Since $\lceil \frac{n}{b} \rceil \geq \frac{n}{b}$, so $\lceil \frac{n}{b} \rceil \frac{1}{b} \geq \frac{n}{b}\frac{1}{b} = \frac{n}{b^2}$, thus $\lceil \lceil \frac{n}{b} \rceil \frac{1}{b} \rceil \geq \lceil \frac{n}{b^2} \rceil$.

And we have $\frac{n}{b}\frac{1}{b} \leq \lceil\frac{n}{b}\frac{1}{b} \rceil = \lceil\frac{n}{b^2} \rceil$, hence $\frac{n}{b} \leq b\lceil \frac{n}{b^2} \rceil$. Because both b and $\lceil \frac{n}{b^2} \rceil$ are integers, so $b\lceil \frac{n}{b^2} \rceil$ is also a integer. So $\lceil \frac{n}{b} \rceil \leq b\lceil \frac{n}{b^2} \rceil$. So $\lceil \frac{n}{b} \rceil\frac{1}{b} \leq \lceil \frac{n}{b^2} \rceil$, so $\lceil \lceil \frac{n}{b} \rceil\frac{1}{b} \rceil \leq \lceil \frac{n}{b^2} \rceil$.

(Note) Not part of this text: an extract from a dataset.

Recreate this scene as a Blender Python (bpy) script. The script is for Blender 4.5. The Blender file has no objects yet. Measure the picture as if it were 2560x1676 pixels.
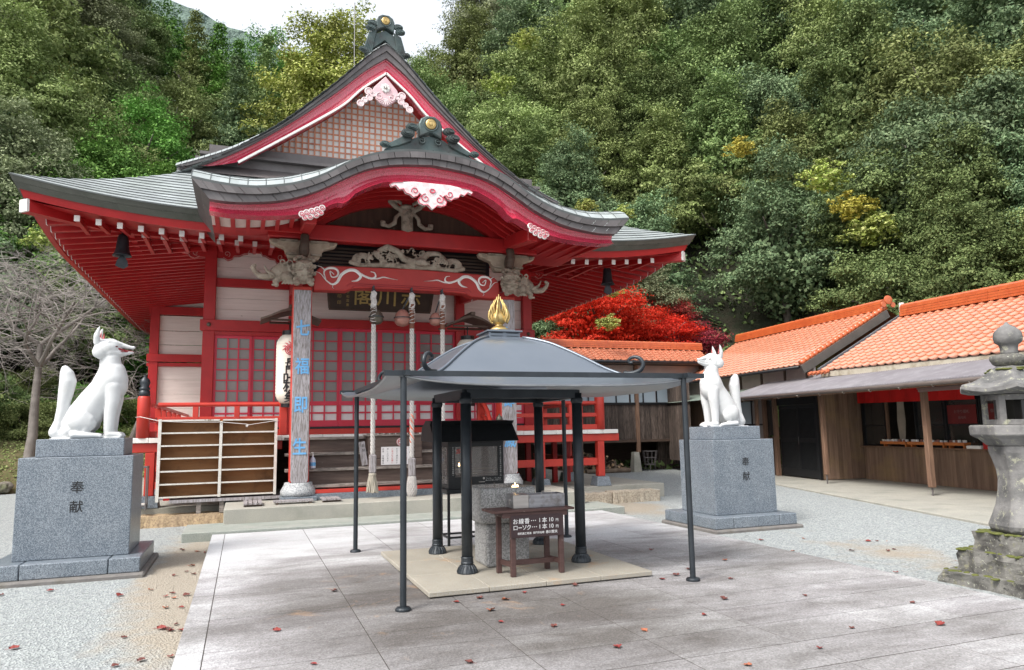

Thus $\lceil \lceil \frac{n}{b} \rceil\frac{1}{b} \rceil = \lceil \frac{n}{b^2} \rceil$, so $n_j = \lceil \frac{n}{b^{j - 1}} \rceil$ if j > 0. If j = 0, $n_j = n$, so we can get a more simpler expression, $n_j = \lceil \frac{n}{b^j} \rceil$.

You can get some useful lemmas here.

4.6-2

From lemma 4.2 we know $T(n) = \Theta(n^{\log_b{a}}) + \sum_{j = 0}^{\log_b{n - 1}} a^jf(\frac{n}{b^j})$.

$$ \begin{eqnarray} \sum_{j = 0}^{\log_b{n - 1}} a^jf(\frac{n}{b^j}) &=& \sum_{j = 0}^{\log_b{n - 1}} a^jf(\frac{n}{b^j}) \\ &=& \sum_{j = 0}^{\log_b{n - 1}} a^j\Theta((\frac{n}{b^j})^{\log_b{a}}\lg^k{\frac{n}{b^j}}) \\ &=& \sum_{j = 0}^{\log_b{n - 1}} a^j\Theta(\frac{n^{\log_b{a}}}{(b^{\log_b{a}})^j}\lg^k{\frac{n}{b^j}}) \\ &=& \sum_{j = 0}^{\log_b{n - 1}} a^j\Theta(\frac{n^{\log_b{a}}}{a^j}\lg^k{\frac{n}{b^j}}) \\ &=& \sum_{j = 0}^{\log_b{n - 1}}\Theta(n^{\log_b{a}}\lg^k{\frac{n}{b^j}}) \\ &=& n^{\log_b{a}}\sum_{j = 0}^{\log_b{n - 1}}\Theta(\lg^k{\frac{n}{b^j}}) \\ &=& n^{\log_b{a}}\sum_{j = 0}^{\log_b{n - 1}}\Theta((\lg{n} - j\lg{b})^k) \end{eqnarray} $$

We have:

$$ \begin{eqnarray} \sum_{j = 0}^{\log_b{n - 1}}\Theta((\lg{n} - j\lg{b})^k) &\leq& \sum_{j = 0}^{\log_b{n - 1}}\lg^k{n} \\ &=& \log_b{n}\lg^k{n} \\ &=& \frac{\lg^{k + 1}{n}}{\lg{b}} \\ &=& O(\lg^{k + 1}{n}) \end{eqnarray} $$

But I don't know how to prove $\sum_{j = 0}^{\log_b{n - 1}}\Theta((\lg{n} - j\lg{b})^k) = \Omega(\lg^{k + 1}{n})$.

4.6-3

We have $af(\frac{n}{b}) \leq cf(n)$, so $f(n) \geq \frac{a}{c}f(\frac{n}{b})$, and:

$$ \begin{eqnarray} f(n) &\geq& \frac{a}{c}f(\frac{n}{b}) \\ &\geq& (\frac{a}{c})^2f(\frac{n}{b^2}) \\ &\geq& \ldots \\ &\geq& (\frac{a}{c})^{\log_b{n}}f(1) \\ &=& n^{\log_b{\frac{a}{c}}}f(1) \\ &=& n^{\log_b{a + \epsilon}}f(1) \text{ (c < 1)} \\ &=& \Omega(n^{\log_b{a + \epsilon}}) \end{eqnarray} $$

So $f(n) = \Omega(n^{\log_b{a + \epsilon}})$.